Foundational Level Trainings:

Part 1: Preparing Brains to Learn – 6 hours of content

Even amazing teachers can’t be effective, if the student in front of them isn’t ready to learn. Neuroscience can help us understand what is happening for educators and students in moments of dysregulation. Educators will learn to recognize when students are not in the higher regions of their brains, and what that might mean in terms of appropriate expectations in these moments. More importantly, they will learn what can be done about it. Many interventions meant to support students, end up escalating them. Exploring signs of dysregulation and the accompanying brain and body states explains why strategies might work  sometimes, but not others. The goal is to prepare students’ brains to learn and avoid further escalation. These understandings help guide us in knowing when and how to intervene to support ourselves and students in managing daily challenges.

 

Learning Objectives:

  1. Participants will learn how brain states and body states impact students’ abilities to learn.
  2. Participants will recognize new ways for understanding behavior.
  3. Participants will identify appropriate expectations and goals in different situations, and the neuroscience behind why some strategies are more effective at certain times.
  4. Participants will learn the different skills and components involved in developing self-regulation skills.
  5. Participants will examine ways to shift daily routines to include self-reflection which supports the re-wiring of brains and re-patterning of nervous systems.

 

 

Part 2: Practical Classroom Strategies – 6 hours of content

Self-regulation skills are essential for social emotional wellness. This hands-on workshop continues to deepen the understanding of what regulation is and is not.  Educators will learn a framework that gives students a way to talk about states of arousal and explore their own regulatory needs and how to structure environments that promote self-regulation in the classroom. Creating environments in which students believe it is safe to have their emotions, helps them begin to believe that they can manage and move through dysregulating experiences.

 

Learning Objectives:

  1. Participants will practice ways to recognize top-down vs bottom-up behaviors.
  2. Participants will be able to apply proactive regulatory strategies throughout the school day.
  3. Participants will translate knowledge into creating environments that support self-awareness and self-reflection in students, leading to the discovery of their own regulatory needs.
  4. Participants will demonstrate an understanding of the importance of expanding students’ windows of tolerance as a way to support learning and growth.
  5. Participants will create plans that incorporate utilizing those strategies and concepts which best fit within their learning environments.

 

 

Part 3: Becoming an External Regulator to Promote Safety and Belonging – 6 hours of content

As challenges arise, we all need support in managing our own stress levels.
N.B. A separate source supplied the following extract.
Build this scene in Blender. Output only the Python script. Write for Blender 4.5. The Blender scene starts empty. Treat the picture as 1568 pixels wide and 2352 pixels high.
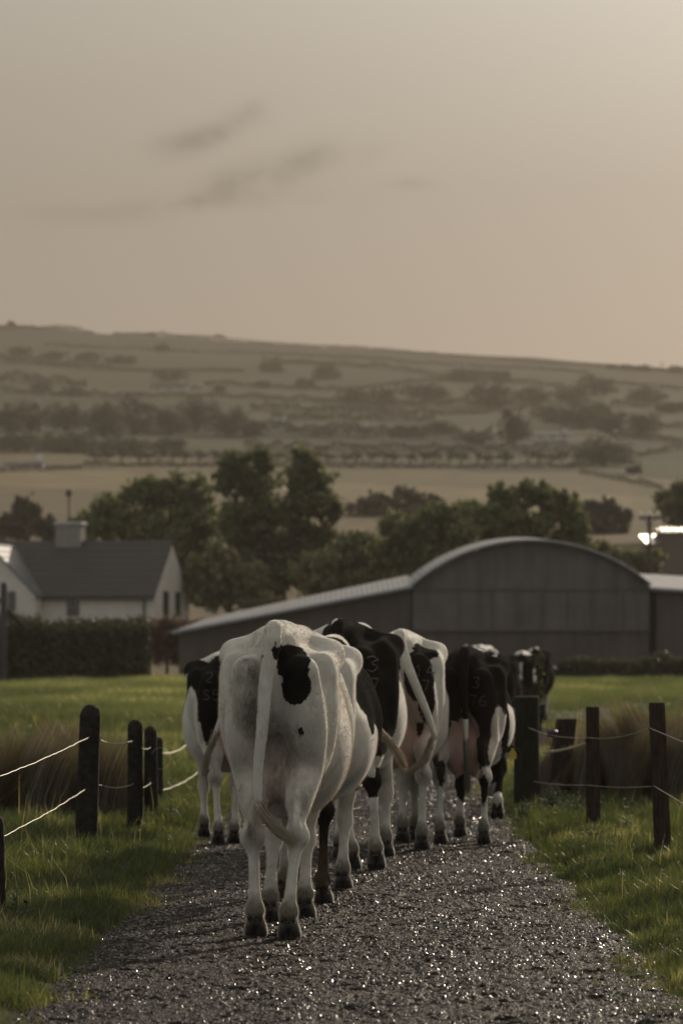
import bpy, math, random
import numpy as np
from mathutils import Vector, Matrix
from mathutils.bvhtree import BVHTree
random.seed(7); rng = np.random.default_rng(7)
R = math.radians
S = bpy.context.scene

# ------------------------------------------------------------------ camera, sky, sun, exposure
F = 8820.0            # focal length in units of a 1568 x 2352 picture (a 135 mm lens)
HZ = 1545.0           # the row of the horizon in that picture
CAM_H = 1.22
cam = bpy.data.cameras.new('camera'); cam_o = bpy.data.objects.new('camera', cam); S.collection.objects.link(cam_o)
cam.sensor_fit = 'VERTICAL'; cam.sensor_height = 36.0; cam.lens = 36.0 * F / 2352.0
cam.shift_y = (HZ - 1176) / 2352.0
cam.clip_start = 0.5; cam.clip_end = 9000
cam_o.location = (0, 0, CAM_H); cam_o.rotation_euler = (R(90), 0, 0)
cam.dof.use_dof = True; cam.dof.focus_distance = 18.3; cam.dof.aperture_fstop = 5.2
S.camera = cam_o

SUN_EL, SUN_AZ = 17.0, 23.0       # degrees; azimuth to the right of the view
W = bpy.data.worlds.new('World'); S.world = W; W.use_nodes = True
nt = W.node_tree; nt.nodes.clear()
N = nt.nodes.new; L = nt.links.new
out = N('ShaderNodeOutputWorld'); bg = N('ShaderNodeBackground'); L(bg.outputs[0], out.inputs[0])
sky = N('ShaderNodeTexSky'); sky.sky_type = 'NISHITA'; sky.sun_disc = False
sky.sun_elevation = R(SUN_EL); sky.sun_rotation = R(SUN_AZ)
sky.air_density = 1.0; sky.dust_density = 6.0; sky.ozone_density = 1.0; sky.altitude = 0
# high thin veil of warm cloud over the sky, brighter towards the sun, with a few darker wisps
tc = N('ShaderNodeTexCoord')
sep = N('ShaderNodeSeparateXYZ'); L(tc.outputs['Generated'], sep.inputs[0])
def wmath(op, a, b=None, c=None, clamp=False):
    n = N('ShaderNodeMath'); n.operation = op; n.use_clamp = clamp
    for i, v in enumerate((a, b, c)):
        if v is None: continue
        if isinstance(v, (int, float)): n.inputs[i].default_value = v
        else: L(v, n.inputs[i])
    return n.outputs[0]
sd = N('ShaderNodeVectorMath'); sd.operation = 'DOT_PRODUCT'
L(tc.outputs['Generated'], sd.inputs[0])
sd.inputs[1].default_value = (math.sin(R(SUN_AZ))*math.cos(R(SUN_EL)), math.cos(R(SUN_AZ))*math.cos(R(SUN_EL)), math.sin(R(SUN_EL)))
cosg = wmath('MAXIMUM', sd.outputs['Value'], 0.0)
glow = wmath('ADD', wmath('MULTIPLY', wmath('POWER', cosg, 20.0), 5.6), wmath('MULTIPLY', wmath('POWER', cosg, 3.0), .10))
glow = wmath('ADD', glow, wmath('ADD', wmath('ADD', 1.66, wmath('MULTIPLY', wmath('SUBTRACT', .15, sep.outputs[2], None, True), 5.5)), wmath('MULTIPLY', wmath('MAXIMUM', wmath('SUBTRACT', sep.outputs[2], .12), 0.0), .2)))     # brighter overhead, as under thin overcast
el = wmath('ADD', wmath('MULTIPLY', sep.outputs[2], 4.6), 0.02, clamp=True)
vr = N('ShaderNodeValToRGB'); L(el, vr.inputs[0])
vr.color_ramp.elements[0].color = (0.98, 0.75, 0.555, 1); vr.color_ramp.elements[0].position = 0.2
vr.color_ramp.elements[1].color = (0.93, 0.87, 0.755, 1); vr.color_ramp.elements[1].position = 0.85
side = N('ShaderNodeMix'); side.data_type = 'RGBA'; L(wmath('POWER', cosg, .7), side.inputs[0]); side.inputs[6].default_value = (.74, .75, .74, 1); L(vr.outputs[0], side.inputs[7])   # greyer away from the sun
vm = N('ShaderNodeVectorMath'); vm.operation = 'SCALE'; L(side.outputs[2], vm.inputs[0]); L(glow, vm.inputs['Scale'])
# wisps
mp = N('ShaderNodeMapping'); L(tc.outputs['Generated'], mp.inputs[0]); mp.inputs['Rotation'].default_value = (0, R(14), 0)
mp.inputs['Scale'].default_value = (38, 0, 62)
nz = N('ShaderNodeTexNoise'); L(mp.outputs[0], nz.inputs['Vector']); nz.inputs['Detail'].default_value = 6; nz.inputs['Scale'].default_value = 1.0
nz.inputs['Roughness'].default_value = 0.62
def spot(px, py, rx, ry, tilt=0.25):
    # a soft patch of cloud centred on a direction of the sky
    dx = wmath('SUBTRACT', sep.outputs[0], (px-784)/F); dz = wmath('SUBTRACT', sep.outputs[2], (HZ-py)/F)
    dz = wmath('SUBTRACT', dz, wmath('MULTIPLY', dx, tilt))
    d = wmath('ADD', wmath('POWER', wmath('MULTIPLY', dx, F/rx), 2.0), wmath('POWER', wmath('MULTIPLY', dz, F/ry), 2.0))
    return wmath('POWER', 2.718, wmath('MULTIPLY', d, -1.0))
wis = None
for px, py, rx, ry, t, a in ((490, 322, 80, 30, .45, 1.1), (585, 272, 52, 34, .35, .8), (410, 335, 80, 26, .2, .45), (560, 432, 170, 38, .30, .9), (660, 385, 130, 34, .2, .75),
                             (420, 480, 230, 22, .12, .75), (700, 470, 130, 18, .02, .4), (845, 375, 36, 22, .4, .6), (925, 430, 60, 14, -.05, .55), (120, 495, 110, 16, .05, .35)):
    s_ = wmath('MULTIPLY', spot(px, py, rx, ry, t), a)
    wis = s_ if wis is None else wmath('ADD', wis, s_)
nmod = wmath('MULTIPLY', wmath('SUBTRACT', nz.outputs[0], 0.33), 3.2, clamp=True)
wis = wmath('MULTIPLY', wis, nmod)
fade = wmath('SUBTRACT', 1.0, wmath('MULTIPLY', wis, 0.42))
vm2 = N('ShaderNodeVectorMath'); vm2.operation = 'SCALE'; L(vm.outputs[0], vm2.inputs[0]); L(fade, vm2.inputs['Scale'])
sc_ = N('ShaderNodeVectorMath'); sc_.operation = 'SCALE'; L(vm2.outputs[0], sc_.inputs[0]); sc_.inputs['Scale'].default_value = 4.85
mx = N('ShaderNodeMix'); mx.data_type = 'RGBA'; mx.inputs[0].default_value = 0.955
L(sky.outputs[0], mx.inputs[6]); L(sc_.outputs[0], mx.inputs[7])
L(mx.outputs[2], bg.inputs[0]); bg.inputs[1].default_value = 0.08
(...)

Participants will identify tools to help them regulate in the midst of dysregulation and will deepen their understanding of why certain situations create dysregulation in our systems, as well as identify ways to grow their own windows of tolerance. Participants will explore why building relationships with some students might feel more difficult and what they can do in those situations. In practicing strategies that help us regulate, we learn that our own regulatory capacity is our greatest tool in the classroom. As we become more skilled in acting as external regulators for students and classrooms, we create environments that support a felt sense of safety, which is a prerequisite for learning.

 

Learning Objectives:

  1. Participants will learn to look for clues about their own states of arousal.
  2. Participants will explore strategies that promote growing their own windows of tolerance so they can support this growth in students.
  3. Participants will examine relationship dynamics to better understand what might be happening in certain situations and what they can do to promote connection.
  4. Participants will learn how to balance challenge with support to promote a sense of safety and belonging in the classroom.
  5. Participants will explore ways to promote cues of safety in the classroom and set boundaries through this lens.